Updated April 30, 2026, 4:57 p.m. ET
WASHINGTON ‒ Congress finally ended the historic Department of Homeland Security shutdown, resolving the longest crisis of its kind in American history.
In an abrupt afternoon voice vote on Thursday, April 30, the House of Representatives passed a funding bill for the agency with seemingly unanimous support, sending it to President Donald Trump‘s desk.
The vote resolved a political showdown that has plagued Capitol Hill and the country for about 75 days. The ordeal, which exposed fierce acrimony between House and Senate Republicans, left thousands of workers without pay, upended air travel and jeopardized Americans’ safety. After the White House unilaterally shifted money to pay the agency’s workers, it also likely wrought longer-term implications for Congress’ authority over federal spending.

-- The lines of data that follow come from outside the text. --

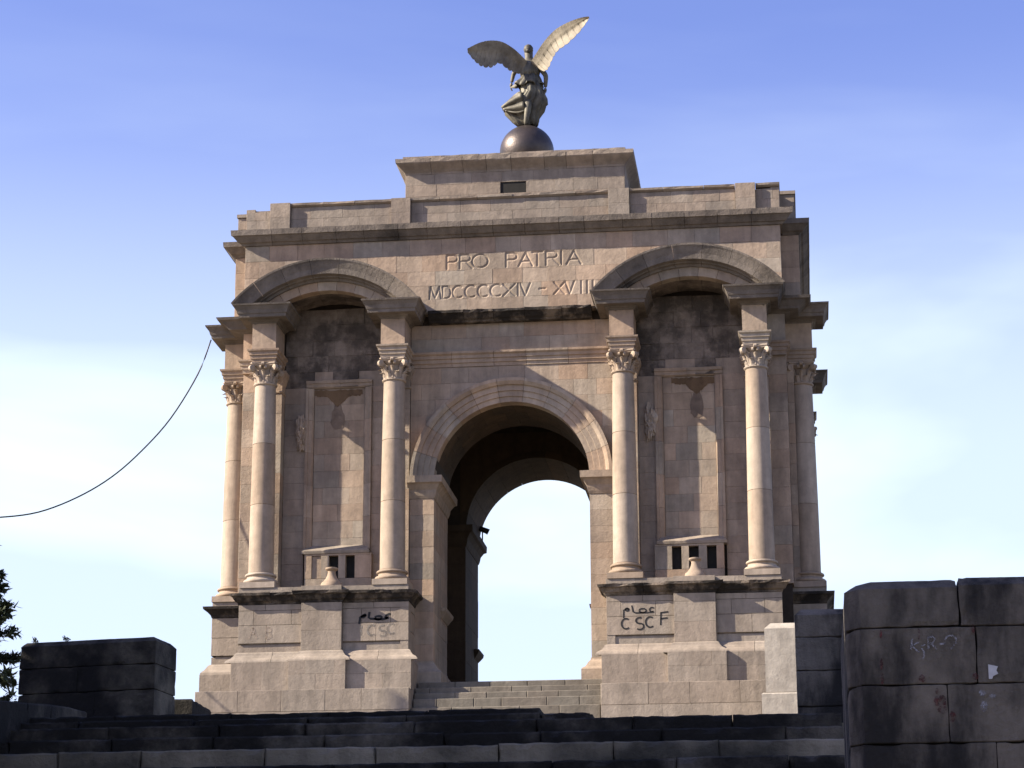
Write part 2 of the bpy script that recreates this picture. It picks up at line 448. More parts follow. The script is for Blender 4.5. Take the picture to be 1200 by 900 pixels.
frieze = fz.build('frieze', M_MORTAR, ARCH)

# --- carved inscription: V-cut grooves in the stones of two courses
FONT = {
 'P': [[(0, 0), (0, 1)], [(0, 1), (.45, 1), (.62, .9), (.66, .75), (.62, .6), (.45, .5), (0, .5)]],
 'R': [[(0, 0), (0, 1)], [(0, 1), (.45, 1), (.6, .9), (.64, .76), (.6, .62), (.45, .52), (0, .52)], [(.35, .52), (.75, 0)]],
 'O': [[(.5 + .5 * math.cos(a * math.pi / 8), .5 + .5 * math.sin(a * math.pi / 8)) for a in range(17)]],
 'A': [[(0, 0), (.42, 1)], [(.42, 1), (.84, 0)], [(.14, .34), (.7, .34)]],
 'T': [[(.4, 0), (.4, 1)], [(0, 1), (.8, 1)]],
 'I': [[(.1, 0), (.1, 1)]],
 'M': [[(0, 0), (.12, 1)], [(.12, 1), (.5, .1)], [(.5, .1), (.86, 1)], [(.86, 1), (1, 0)]],
 'D': [[(0, 0), (0, 1)], [(0, 1), (.4, 1), (.66, .85), (.76, .5), (.66, .15), (.4, 0), (0, 0)]],
 'C': [[(.5 + .5 * math.cos(a * math.pi / 10), .5 + .5 * math.sin(a * math.pi / 10)) for a in range(3, 18)]],
 'X': [[(0, 0), (.8, 1)], [(0, 1), (.8, 0)]],
 'V': [[(0, 1), (.42, 0)], [(.42, 0), (.84, 1)]],
 '-': [[(0, .5), (1, .5)]],
}
def letters(seq):
    segs = []
    for ch, x0, x1, z0, z1 in seq:
        st = FONT[ch]
        mx = max(p[0] for s in st for p in s) or 1
        mn = min(p[0] for s in st for p in s)
        for s in st:
            pts = [(x0 + (x1 - x0) * ((p[0] - mn) / (mx - mn) if mx > mn else .5), z0 + (z1 - z0) * p[1]) for p in s]
            segs += list(zip(pts[:-1], pts[1:]))
    return segs
ZA, ZB, ZC, ZD = 17.22, 17.76, 16.03, 16.51
row1 = [('P', -2.44, -2.03), ('R', -1.93, -1.45), ('O', -1.45, -.83), ('P', -.13, .29), ('A', .36, .90), ('T', .90, 1.28), ('R', 1.42, 1.93), ('I', 1.98, 2.06), ('A', 2.22, 2.78)]
row2 = [('M', -3.12, -2.66), ('D', -2.60, -2.28), ('C', -2.21, -1.86), ('C', -1.73, -1.36), ('C', -1.23, -.87), ('C', -.74, -.36), ('X', -.25, .22), ('I', .28, .38), ('V', .42, .80),
        ('-', 1.16, 1.38), ('X', 1.72, 2.14), ('V', 2.16, 2.50), ('I', 2.73, 2.82), ('I', 2.96, 3.05), ('I', 3.18, 3.27)]
SEGS1 = letters([(c, a, b, ZA, ZB) for c, a, b in row1])
SEGS2 = letters([(c, a, b, ZC, ZD) for c, a, b in row2])
def groove_stone(parent, u0, u1, v0, v1, w, depth, segs, mat, name='stone'):
    hw, dp, st = .060, .036, .021
    nu, nv = max(2, int((u1 - u0) / st)), max(2, int((v1 - v0) / st))
    U, V = np.meshgrid(np.linspace(u0, u1, nu + 1), np.linspace(v0, v1, nv + 1))
    D = np.full(U.shape, 9.0)
    for (ax, az), (bx_, bz) in segs:
        dx, dz = bx_ - ax, bz - az
        l2 = dx * dx + dz * dz + 1e-12
        t = np.clip(((U - ax) * dx + (V - az) * dz) / l2, 0, 1)
        D = np.minimum(D, np.hypot(U - ax - t * dx, V - az - t * dz))
    Wd = w - dp * np.clip(1 - D / hw, 0, 1)
    vs = [TF(u, v, ww) for u, v, ww in zip(U.ravel(), V.ravel(), Wd.ravel())]
    fs = []
    k = nu + 1
    for j in range(nv):
        for i in range(nu):
            a = j * k + i
            fs.append((a, a + 1, a + k + 1, a + k))
    border = [i for i in range(k)] + [j * k + nu for j in range(1, nv + 1)] + [nv * k + i for i in range(nu - 1, -1, -1)] + [j * k for j in range(nv - 1, 0, -1)]
    b0 = len(vs)
    for b in border:
        x, y, z = vs[b]; vs.append((x, y + depth, z))
    n = len(border)
    for i in range(n):
        j = (i + 1) % n
        fs.append((border[i], b0 + i, b0 + j, border[j]))
    return mesh_obj(name, vs, fs, mat, parent, fix=False)

FROWS = [15.50, 16.00, 16.56, 17.15, 17.83, 18.47]
HD = [(XH[0], HZ, 4.60), (XH[1], HZ, 4.60)]
for k in range(5):
    va, vb = FROWS[k], FROWS[k + 1]
    us = splits(-10.42, 10.42, 1.1, k % 2)
    for a, b in zip(us[:-1], us[1:]):
        ua, ub, v0, v1 = a + .0025, b - .0025, va + .0025, vb - .0025
        w = -YFZ + rnd.uniform(-.005, .005)
        segs = SEGS2 if k == 1 else SEGS1 if k == 3 else []
        segs = [s for s in segs if max(s[0][0], s[1][0]) > ua - .1 and min(s[0][0], s[1][0]) < ub + .1]
        xs = np.linspace(ua, ub, 17); tops = [disc_top(x, HD) for x in xs]
        if min(tops) >= v1: continue
        if segs and max(tops) < v0 + .3:
            groove_stone(frieze, ua, ub, v0, v1, w, .3, segs, M_FACE)
        elif max(tops) > v0:
            run = [(x, max(v0, t)) for x, t in zip(xs, tops) if max(v0, t) < v1 - .01]
            if len(run) < 3: continue
            prism('stone', TF, run + [(run[-1][0], v1), (run[0][0], v1)], w, .3, M_FACE, frieze)
        else:
            block('stone', TF, ua, ub, v0, v1, w, .3, M_FACE, frieze)
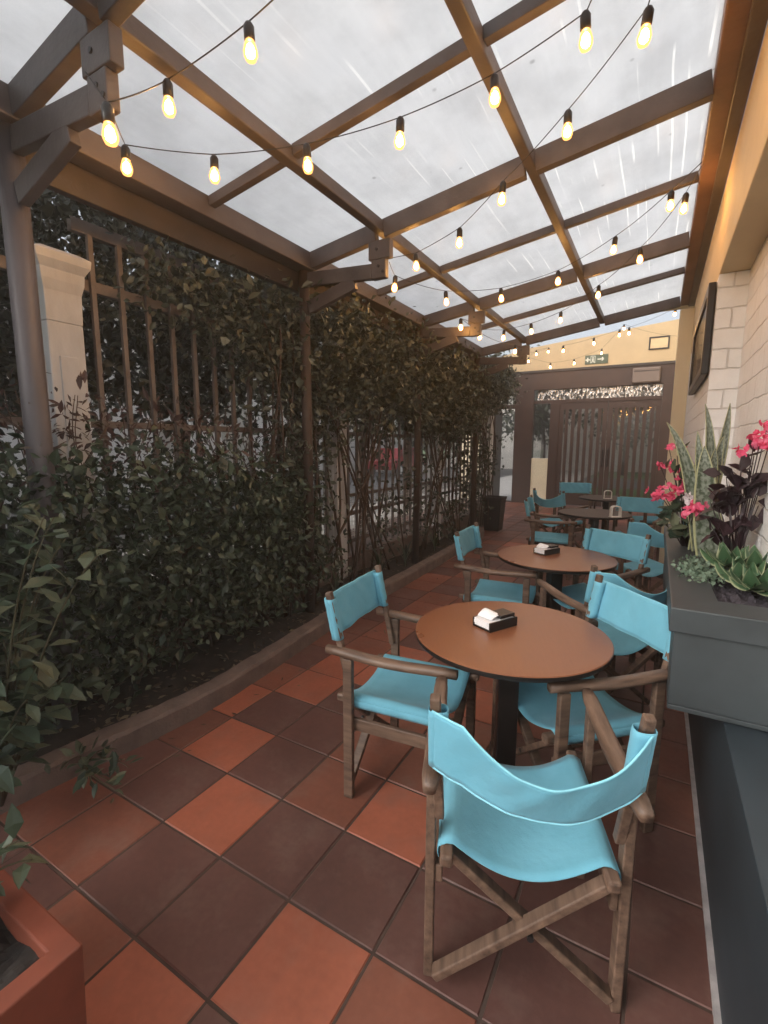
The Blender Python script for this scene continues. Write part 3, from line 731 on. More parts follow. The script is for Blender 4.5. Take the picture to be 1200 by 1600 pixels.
# open side door, folded back
sdr = empty('side_door', (-3.9, GY, 0)); tag(sdr, 'narrow dark framed glass door at the far left, standing open to the street', 'door'); O2 = Vector((-3.9, GY, 0))
part(MB().span((-3.98, GY-.05, 0), (-3.89, GY+.05, 2.54)).span((-3.889, GY-.049, 2.44), (-3.301, GY+.049, 2.54)), 'door_frame', 'gate_dark', sdr, O2, bevel=.004)
part(MB().span((-3.889, GY-.07, .0), (-3.301, GY+.07, .03)), 'threshold', 'gate_dark', sdr, O2)
part(MB().span((-3.885, GY+.06, .03), (-3.845, GY+.70, 2.43)), 'door_leaf', 'gate_dark', sdr, O2)
wl = empty('gate_side_wall', (-4.3, GY, 0)); tag(wl, 'pale rendered wall left of the open side door', 'wall')
part(MB().span((-4.75, GY-.04, 0), (-3.985, GY+.12, 2.879)), 'wall', 'white_wall', wl, Vector((-4.3, GY, 0)))
wl2 = empty('gable_panel', (-1.6, GY, 3.36)); tag(wl2, 'cream plastered gable panel above the gate carrying the exit sign', 'wall')
q = MB(); pts = [(-4.6, 3.361), (.33, 3.361), (.33, 4.25), (-2.06, 4.02), (-3.2, 3.9), (-4.6, 3.55)]
vs = [(x, GY-.05, z) for x, z in pts]+[(x, GY+.08, z) for x, z in pts]; nn = len(pts)
q.add(vs, [tuple(range(nn)), tuple(range(2*nn-1, nn-1, -1))]+[(k, nn+k, nn+(k+1) % nn, (k+1) % nn) for k in range(nn)])
part(q, 'panel', 'gable_cream', wl2, Vector((-1.6, GY, 3.36)))
# exit sign: cross, running figure and door, arrow
es = empty('exit_sign', (-1.43, GY-.06, 3.52)); tag(es, 'small green emergency exit sign with white symbols on the cream panel', 'sign')
MB().box((0, 0, 0), (.50, .014, .21)).build('plate', 'sign_green', es, bevel=.002)
sy = MB(); F_ = -.0085
sy.box((-.19, F_, 0), (.10, .003, .03)).box((-.19, F_, .0325), (.03, .003, .035)).box((-.19, F_, -.0325), (.03, .003, .035))
sy.box((-.03, F_, -.0), (.012, .003, .17)).box((-.075, F_, .079), (.078, .003, .012)).box((-.12, F_, 0), (.012, .003, .17))
sy.box((-.075, F_, .045), (.026, .003, .026)).box((-.075, F_, .0), (.03, .003, .05)).bar((-.08, F_, -.02), (-.10, F_, -.075), .016, .003, (0, 1, 0)).bar((-.07, F_, -.02), (-.048, F_, -.07), .016, .003, (0, 1, 0))
sy.box((.09, F_, 0), (.13, .003, .022)).bar((.16, F_, 0), (.12, F_, .04), .02, .003, (0, 1, 0)).bar((.16, F_, 0), (.12, F_, -.04), .02, .003, (0, 1, 0))
sy.build('symbols', 'sign_white', es)
nf = empty('framed_notice', (-.16, GY-.06, 3.77)); tag(nf, 'small dark framed notice on the cream panel above the gate', 'picture frame')
MB().box((0, 0, .125), (.40, .02, .03)).box((0, 0, -.125), (.40, .02, .03)).box((-.185, 0, 0), (.03, .02, .2198)).box((.185, 0, 0), (.03, .02, .2198)).build('frame', 'frame_black', nf)
MB().box((0, .004, 0), (.34, .008, .22)).build('notice_sheet', 'notice', nf)
ab = empty('wall_box', (-.36, GY-.115, 3.08)); tag(ab, 'grey boxy unit fixed on the dark header over the gate', 'box')
MB().box((0, 0, 0), (.56, .10, .34)).build('cover', 'box_grey', ab, bevel=.03)
MB().box((0, -.051, .09), (.50, .006, .02)).build('lid_seam', 'beam_dark', ab)

# ------------------------------------------------------------------ string lights
BULB = None
def make_bulb(parent, p, big=1.):
    global BULB
    if BULB is None:
        b = MB().lathe([(.006, -.070), (.018, -.065), (.024, -.051), (.025, -.039), (.020, -.019), (.015, -.005), (.013, .0)], n=14).build('bulb', 'amber_glass', parent, smooth=True)
        MB().lathe([(.004, -.060), (.014, -.052), (.0165, -.040), (.012, -.022), (.004, -.012)], n=10).build('filament', 'filament', b, smooth=True)
        MB().lathe([(.015, -.006), (.019, .0), (.019, .04), (.012, .052), (.006, .056)], n=12).build('socket', 'black', b, smooth=True)
        BULB = b; o = b
    else: o = copy_tree(BULB, parent)
    o.parent = parent; o.location = p-Vector(parent.location); o.rotation_euler = (rnd(-.12, .12), rnd(-.12, .12), 0)
    return o
def under_roof(x, y, off=.16):
    d = sight(x, y); t = (ZD-SL*.1-off-CAM_H)/(d.z-SL*d.x); return Vector((0, 0, CAM_H))+d*t
def string(px, label, off=.16, pts=None, ends=(None, None)):
    P = pts or [under_roof(x, y, off) for x, y in px]
    t = empty('string_light', P[0]); tag(t, label, 'string light', 'warm string lights under the roof')
    path = []
    tops = [p+Vector((0, 0, .056)) for p in P]
    if ends[0]: tops.insert(0, ends[0])
    if ends[1]: tops.append(ends[1])
    for a, b in zip(tops[:-1], tops[1:]):
        L = (b-a).length
        for k in range(8): s_ = k/8; path.append(a.lerp(b, s_)-Vector((0, 0, .16*L*s_*(1-s_)*min(1, L))))
    path.append(tops[-1])
    m = MB().tube(path, .0024, 6); m.v = [tuple(Vector(q)-P[0]) for q in m.v]; m.build('cable', 'cable', t, smooth=True)
    for p in P: make_bulb(t, p)
V = Vector
string(None, 'string of warm bulbs running from the first bracket over the left beam', pts=[on_y(170, 190, 1.02)]+[under_roof(x, y, .10) for x, y in [(263, 150), (390, 62), (520, -60)]], ends=(V((-1.8, 1.055, 2.77)), None))
string([(197, 248), (335, 262), (480, 245), (625, 205), (773, 138), (915, 45)], 'string of warm bulbs crossing the near roof panels from bracket to top right', .13, ends=(V((-1.82, 1.15, 2.72)), V((.1, 1.2, 3.17))))
string([(1010, 38), (887, 192), (785, 300), (718, 370), (650, 408), (598, 418)], 'string of warm bulbs from the top right corner down to the second bracket', .13, ends=(V((.1, 1.15, 3.17)), V((-1.72, 3.0, 2.8))))
string([(617, 442), (697, 465), (783, 460), (872, 433), (960, 382), (1048, 312)], 'string of warm bulbs from the second bracket up to the wall beam', .13, ends=(V((-1.72, 3.05, 2.76)), V((.1, 3.6, 3.17))))
string([(1070, 316), (1000, 398), (935, 455), (876, 495), (830, 513), (787, 523), (750, 522)], 'string of warm bulbs from the wall beam down to the third bracket', .13, ends=(V((.1, 3.65, 3.17)), V((-1.72, 5.0, 2.8))))
string([(720, 506), (805, 545)], 'short string of two warm bulbs at the low end of the roof', .16, ends=(V((-1.76, 4.95, 2.76)), V((-1.72, 7.0, 2.86))))
string(None, 'distant string of warm bulbs from the last truss towards the cream panel', pts=[on_y(x, y, 9.0) for x, y in [(1029, 478), (1055, 487), (983, 517), (968, 520), (928, 533), (880, 545)]], ends=(V((.08, 7.0, 3.25)), None))
string(None, 'low distant string of warm bulbs hanging in front of the cream panel', pts=[on_y(x, y, 11.4) for x, y in [(1062, 530), (975, 511), (940, 549), (897, 565), (860, 571), (826, 562), (838, 551), (857, 547)]], ends=(None, V((-3.2, 12.5, 3.85))))

# ------------------------------------------------------------------ vegetation
def bush(name, label, cat, boxes, n, mat, L=(.04, .08), W=(.5, .7), parts=(), group=None, stems=None, lean=0, seed=1, clump=None):
    """leaves spread through boxes (x0,x1,y0,y1,z0,z1,weight)"""
    r0 = random.Random(seed); random.seed(seed)
    b0 = boxes[0]; base = Vector(((b0[0]+b0[1])/2, (b0[2]+b0[3])/2, .1))
    t = empty(name, base); tag(t, label, cat, group)
    tot = sum(b[6] for b in boxes); m = MB()
    for b in boxes:
        k = int(n*b[6]/tot); vol = (b[1]-b[0])*(b[3]-b[2])*(b[5]-b[4])
        ncl = clump or max(6, int(k/22))
        cl = [Vector((rnd(b[0], b[1]), rnd(b[2], b[3]), rnd(b[4], b[5]))) for _ in range(ncl)]
        for i in range(k):
            c = random.choice(cl); s_ = .09
            p = c+Vector((random.gauss(0, s_), random.gauss(0, s_*1.3), random.gauss(0, s_)))
            d = rdir(-.25); d.x += lean; nr = rdir(.9)
            ll = rnd(*L)*(1.55 if random.random() < .08 else 1); m.leaf(p-base, d, nr, ll, ll*rnd(*W), rnd(.1, .5), rnd(.05, .35))
    m.build('foliage', mat, t, smooth=False)
    if stems:
        sm = MB()
        for (a, b2, r_) in stems:
            a, b2 = Vector(a), Vector(b2); K = 9; pts = []
            off = Vector((rnd(-.05, .05), rnd(-.08, .08), 0))
            for q_ in range(K+1):
                s_ = q_/K; pts.append(a.lerp(b2, s_)+off*math.sin(s_*math.pi)+Vector((.025*math.sin(9*s_+a.y*7), .03*math.sin(7*s_+a.y*5), 0))-base)
            sm.tube(pts, r_, 7, r_end=r_*.5)
        sm.build('stem', 'bark', t, smooth=True)
    return t
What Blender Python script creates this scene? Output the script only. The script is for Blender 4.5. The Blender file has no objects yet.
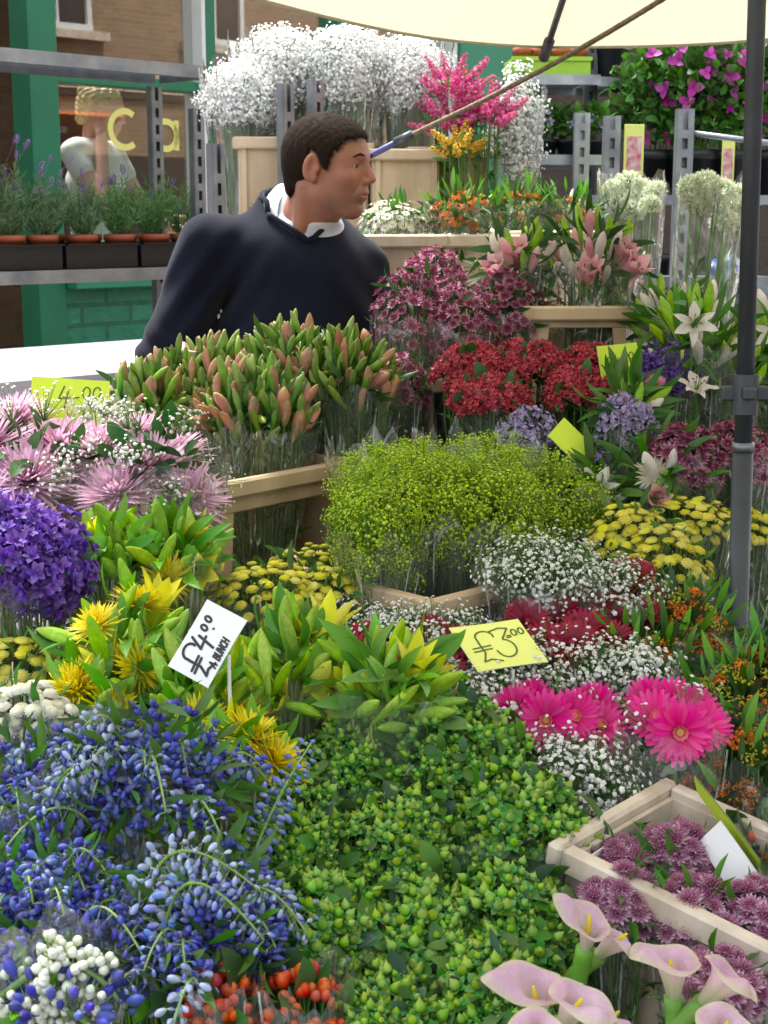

The impasse was prompted by congressional Democrats’ demands for immigration enforcement reforms after the killings of Alex Pretti and Renee Nicole Good. Yet the big changes they wanted, such as a ban on masks for officers and judicial warrant requirements for immigration raids, never materialized.
“Democrats got absolutely nothing for their political charade and shenanigans out of that,” Speaker Mike Johnson told reporters Thursday.
On Wednesday night, the House cleared a key hurdle in ending the shutdown by greenlighting a budget blueprint to funnel $70 billion to Immigration and Customs Enforcement and Border Patrol. The broader DHS funding bill doesn’t, however, include funding for immigration enforcement, which became a sticking point for GOP hardliners in the House. The Senate unanimously approved the DHS bill weeks ago, but Johnson let it sit as he worked to smooth over party infighting.
The delay frustrated lawmakers on both sides of the aisle.
“Speaker Johnson extended the DHS shutdown for over a month for no reason at all,” Sen. Patty Murray of Washington, the top Democrat on the Senate Appropriations Committee, said in a statement. “This is the same bill the Senate unanimously passed five weeks ago.”
DHS Secretary Markwayne Mullin previously warned that by the first week of May, he would run out of time to reroute any more money to his workers, including Transportation Security Administration agents.
“There’s a lot on the line,” Rep. Mike Flood, R-Nebraska, told reporters Thursday morning. “When you talk to Markwayne Mullin … he’s pulling the fire alarm.”
The American Federation of Government Employees, the national union for federal workers, applauded the shutdown’s end. But Everett Kelley, the group’s president, said it took an unacceptably long time to reach a deal. In a statement, he called on Congress to pass the Shutdown Fairness Act, a bill that would ensure federal employees continue to get paid during future shutdowns.
“Too many times we have seen lawmakers use patriotic federal employees’ livelihoods as leverage for political gains,” he said. “Federal employees are not political pawns.”